> What's the point of XORing the same two signals twice and then mixing them?
I don't think that is the idea.
You can't make an XOR as cheap as you can buy the 4-pack '4070.
If you use just one of four, you MUST give the unused gates something to do, or like a dog alone at home, they will get into trouble.
CMOS gates parallel well; CMOS inverters are often used parallel to drive heavy loads.
So since all 4 gates need work, the designer paralleled 2B and 2C as a beefier XOR.
The "out of phase" condition is the high level of the gate, an uncertain voltage. Gates 2A and 2D repeat the BC double-up but with out-phase drive, so we get the true "high" value of gates in this chip. (For light loads the difference "high" or Vcc may be teeny-- this may be over-cute, but "something" had to be done with pins 1 2 12 13.)
I bet it works the same with one active gate, and three gates' inputs tied to ground. But whatever.
For LSP1 LSP4 in-phase, the XOR is low. For LSP1 LSP4 out-phase, the XOR is high. For LSP1 LSP4 at in-between phase, the XOR is in-between.
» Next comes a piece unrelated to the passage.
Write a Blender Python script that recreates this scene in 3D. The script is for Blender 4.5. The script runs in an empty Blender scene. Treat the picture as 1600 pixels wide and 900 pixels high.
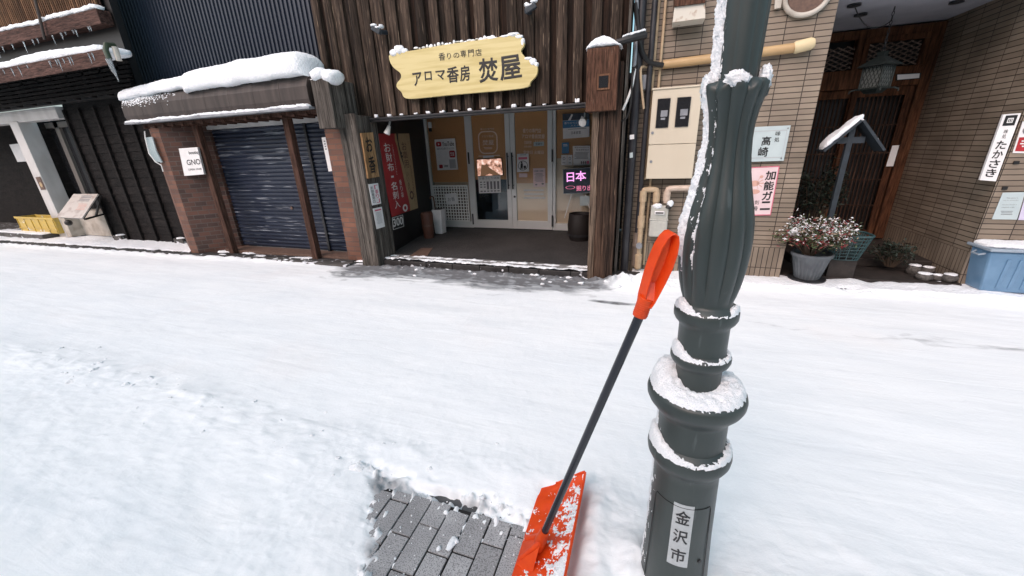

The LM3914 is ratiometric. You put your low limit at Rlo, high limit at Rhi, and it reads Sig in relative to those voltages. Here gate-Low is approximated with Gnd, gate high is well set by a gate wired high.
A low-pass is desirable so the LEDs don't flicker madly. R7 C4 does this, with some loading on gates 2B 2C, which may have suggested the double-up beefing.
I have _no_ idea what PR1 is for. You can dial it down so no phase-signal gets to the display-- why? The right setting seems to be to dial it 6.8% above the top of the pot, to get the full range. Ah, perhaps the LM3914's top threshold suggests a reduced input. (ah-ah: he's not using all 10 LEDs so indeed the top is 105 shy of Vcc.) Still I see no reason for a large variation.